Va bene dare segnali anti-casta, ma i 21 milioni relativi a un solo sequestro operato dal Nucleo Polizia Economico-Finanziaria di Palermo dimostrano che l’anti-mafia è più redditizia. I soldi di Cosa nostra per ridurre il debito di Casa nostra
Beni per un valore complessivo di quasi 21 mln sono stati posti sotto sequestro dai finanzieri del Nucleo di Polizia Economico-Finanziaria di Palermo, su delega della Procura . Si tratta di tre complessi aziendali, oltre che 66 immobili (fra cui una villa di pregio con piscina panoramica, appartamenti e terreni), 19 autoveicoli, 36 rapporti bancari e 5 polizze vita, riconducibili a Pietro Formoso, già sorvegliato speciale con obbligo di soggiorno e con precedenti penali per reati contro il patrimonio e la persona. Più collaboratori di giustizia lo hanno indicato come “uomo d’onore” della famiglia mafiosa di Misilmeri (Pa), legato da stretti vincoli di amicizia con l’allora capo del mandamento Benedetto Spera. Inoltre, gli stessi hanno riferito come Formoso avesse una consistente capacità economica, conseguita grazie ai profitti illeciti derivanti dalle attività criminali poste in essere soprattutto nel traffico di sostanze stupefacenti. Il 5 aprile di quest’anno, Pietro Formoso è stato arrestato per “associazione a delinquere di tipo mafioso”, al termine di indagini coordinate dalla Direzione Distrettuale Antimafia di Palermo ed eseguite dalla Guardia di Finanza e Carabinieri di Palermo e Bagheria.
Le investigazioni svolte dal GICO di Palermo, coordinate dalla Procura della Repubblica presso il Tribunale di Palermo, hanno così permesso di evidenziare come Formoso si sia avvalso di prestanome ai quali ha fittiziamente intestato due compendi aziendali operanti nel settore della commercio all’ingrosso di carne ed un’impresa attiva nel comparto delle vendite di fabbricati e terreni, oltre che un vastissimo patrimonio immobiliare e finanziario.

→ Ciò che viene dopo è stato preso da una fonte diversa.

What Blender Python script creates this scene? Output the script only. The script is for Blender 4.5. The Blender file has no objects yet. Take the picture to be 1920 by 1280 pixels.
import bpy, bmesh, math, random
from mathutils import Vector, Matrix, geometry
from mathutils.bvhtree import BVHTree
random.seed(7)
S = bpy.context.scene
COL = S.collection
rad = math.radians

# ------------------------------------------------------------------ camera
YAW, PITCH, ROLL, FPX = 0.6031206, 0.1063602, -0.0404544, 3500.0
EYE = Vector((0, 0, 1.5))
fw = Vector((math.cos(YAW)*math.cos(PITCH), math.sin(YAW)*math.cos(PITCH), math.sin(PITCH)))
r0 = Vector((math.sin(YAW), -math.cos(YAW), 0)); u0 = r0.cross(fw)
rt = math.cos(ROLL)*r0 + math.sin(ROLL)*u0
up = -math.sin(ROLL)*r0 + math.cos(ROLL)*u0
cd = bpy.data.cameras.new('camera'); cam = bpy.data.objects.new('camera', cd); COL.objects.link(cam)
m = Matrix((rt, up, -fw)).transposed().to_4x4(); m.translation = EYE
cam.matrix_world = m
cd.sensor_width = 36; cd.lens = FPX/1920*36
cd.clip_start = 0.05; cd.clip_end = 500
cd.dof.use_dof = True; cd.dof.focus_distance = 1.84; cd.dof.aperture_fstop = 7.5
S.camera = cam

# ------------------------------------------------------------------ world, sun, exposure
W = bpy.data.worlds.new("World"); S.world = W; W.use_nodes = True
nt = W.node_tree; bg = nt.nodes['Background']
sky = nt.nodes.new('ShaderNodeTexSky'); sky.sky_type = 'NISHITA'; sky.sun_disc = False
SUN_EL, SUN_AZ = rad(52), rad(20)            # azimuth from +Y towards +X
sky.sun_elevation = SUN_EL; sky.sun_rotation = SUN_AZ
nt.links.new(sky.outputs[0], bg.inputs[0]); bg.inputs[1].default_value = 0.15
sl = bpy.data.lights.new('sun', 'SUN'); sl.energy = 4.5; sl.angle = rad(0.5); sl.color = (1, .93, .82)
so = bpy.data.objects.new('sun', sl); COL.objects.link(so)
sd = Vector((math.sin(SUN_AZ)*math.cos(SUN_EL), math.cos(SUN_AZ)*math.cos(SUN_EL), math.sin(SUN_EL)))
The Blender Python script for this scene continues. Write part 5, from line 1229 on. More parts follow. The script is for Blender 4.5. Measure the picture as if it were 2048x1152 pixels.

Gli accertamenti patrimoniali ora condotti sono il frutto, oltre che delle tradizionali attività di ricostruzione dei patrimoni illecitamente accumulati dalla criminalità organizzata, di approfondimenti in materia tributaria e di repressione dei fenomeni di riciclaggio. Le investigazioni svolte dal Gico di Palermo, coordinate dalla Procura della Repubblica presso il Tribunale di Palermo, hanno così permesso di evidenziare come Formoso si sia avvalso di prestanome ai quali ha fittiziamente intestato due compendi aziendali operanti nel settore della commercio all’ingrosso di carne ed un’impresa attiva nel comparto delle vendite di fabbricati e terreni, oltre che un vastissimo patrimonio immobiliare e finanziario.
Le aziende sequestrate nel settore delle carni sono la ditta individuale “Zar Carni” e la “Zar Carni S.r.l.”, divenute leader nel commercio all’ingrosso di questi prodotti, intestate formalmente a Stefano Zarcone, ritenuto prestanome di Formoso. Quest’ultimo ha esercitato la propria influenza sulle dinamiche imprenditoriali anche attraverso il proprio figlio Antonio (detto Alessandro), formalmente assunto come dipendente con mansioni di contabile. Le analisi documentali effettuate durante le indagini hanno, in particolare, permesso di collegare temporalmente le fortune economiche delle aziende ad insegna “Zarcarni” alle iniezioni di capitali freschi provenienti dai traffici illeciti perpetrati da Formoso e all’inserimento delle stesse – che sembravano essere piccole realtà economiche ormai in grave crisi – nel novero delle imprese vicine a “cosa nostra”.
Sul versante immobiliare è stata sequestrata la “Arcuri Immobiliare S.r.l.”, formalmente intestata a Davide Arcuri, anch’egli ritenuto essere un prestanome di Pietro Formoso. Le tre società sottoposte a sequestro sono state già affidate ad un amministratore giudiziario nominato dal Tribunale di Palermo, il quale già da oggi gestisce le aziende nell’interesse della collettività, dei clienti, dei fornitori e dei dipendenti.